The film follows the players’ in-game storyline and their personal lives, during a time in the game in which the nation of Laconia led an alliance against the Mordomian empire.
Players must follow an elaborate battle system for land, in a real-life combat setting using padded weapons. In the game, the highly successful Mordomian empire has taken over many land squares, worrying their in-game rivals.
Skip Lipman plays Bannor of Laconia, who heads the uprising against Mordam.
“My goal was to be heroic in the realm of Darkon and to be excellent in my game endeavors,” Lipman said.
Lipman, a stay-at-home dad at the time of the film, says his character resembles his real-life personality.
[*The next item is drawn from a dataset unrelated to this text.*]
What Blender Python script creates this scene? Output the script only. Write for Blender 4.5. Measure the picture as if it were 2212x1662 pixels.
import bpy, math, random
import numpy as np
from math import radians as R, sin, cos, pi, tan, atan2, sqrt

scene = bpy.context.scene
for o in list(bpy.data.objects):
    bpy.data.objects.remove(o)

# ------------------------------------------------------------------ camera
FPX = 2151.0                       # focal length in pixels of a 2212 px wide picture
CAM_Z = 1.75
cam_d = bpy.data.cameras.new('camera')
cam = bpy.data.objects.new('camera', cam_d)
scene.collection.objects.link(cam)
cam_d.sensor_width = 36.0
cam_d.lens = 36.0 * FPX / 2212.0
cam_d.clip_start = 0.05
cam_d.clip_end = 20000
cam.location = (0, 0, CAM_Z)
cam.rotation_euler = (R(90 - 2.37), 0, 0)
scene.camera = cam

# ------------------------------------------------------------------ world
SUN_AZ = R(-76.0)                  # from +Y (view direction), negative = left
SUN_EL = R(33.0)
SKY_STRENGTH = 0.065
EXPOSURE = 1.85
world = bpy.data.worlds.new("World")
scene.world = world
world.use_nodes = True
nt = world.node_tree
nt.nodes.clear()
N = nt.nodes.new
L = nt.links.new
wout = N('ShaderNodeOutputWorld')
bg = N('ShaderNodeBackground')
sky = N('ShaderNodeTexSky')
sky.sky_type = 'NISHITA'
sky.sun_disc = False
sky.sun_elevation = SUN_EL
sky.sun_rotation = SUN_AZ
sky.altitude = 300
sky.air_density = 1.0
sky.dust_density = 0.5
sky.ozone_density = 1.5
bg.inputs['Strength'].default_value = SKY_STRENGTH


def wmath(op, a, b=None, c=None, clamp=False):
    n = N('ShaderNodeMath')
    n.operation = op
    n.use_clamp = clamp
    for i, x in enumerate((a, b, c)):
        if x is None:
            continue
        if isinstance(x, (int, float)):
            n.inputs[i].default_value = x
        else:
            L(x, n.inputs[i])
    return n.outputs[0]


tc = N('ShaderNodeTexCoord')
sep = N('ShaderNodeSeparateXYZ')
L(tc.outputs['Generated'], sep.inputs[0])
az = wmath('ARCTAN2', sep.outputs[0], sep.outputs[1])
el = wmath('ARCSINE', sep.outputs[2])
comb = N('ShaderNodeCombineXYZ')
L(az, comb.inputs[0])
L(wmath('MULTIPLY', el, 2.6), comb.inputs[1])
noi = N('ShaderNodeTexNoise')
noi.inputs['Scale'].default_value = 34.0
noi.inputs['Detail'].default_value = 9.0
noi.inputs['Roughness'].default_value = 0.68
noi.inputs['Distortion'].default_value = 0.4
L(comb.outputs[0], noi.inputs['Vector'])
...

“I think a lot of different people play different aspects of their personality, but for me, Bannor is very much an avatar of me that just steps into another realm. Bannor is Skip by another name,” Lipman said. “It’s rare in real life where we get to have our enemies arrayed before us. … Darkon is a pleasant release when you can actually see your foe and come to grips with them in combat.”
Kenyon Wells plays Keldar, the Mordomian leader. He started the game as an awkward teen, and says the skills learned in the game helped him develop his speaking and interpersonal skills. Wells is now a manager at a large information technology consulting firm.
“For me personally, I was originally drawn to this type of things when I was much younger because I liked the subject matter — fantasy, swords and sorcery. I read a lot of Tolkien when I was younger,” Wells said.
“Just being involved in a large organized sport taught me a lot and gave me a lot more self-confidence than I would have otherwise had. And I became quite good at it,” Wells said. “It was a way for me to experiment with leadership and organization and public speaking and all these other things in a relatively safe way before I had to do any of that in my academic or professional career.”
Wells said he was playing a character that was the kind of character he wanted to be: a confident, charismatic leader.
“And after a while playing that kind of led to acting like that, and having the confidence that I could act like that when the situation warranted it,” Wells said. “When I later had (professional) opportunities for a leadership position, I was ready for it.”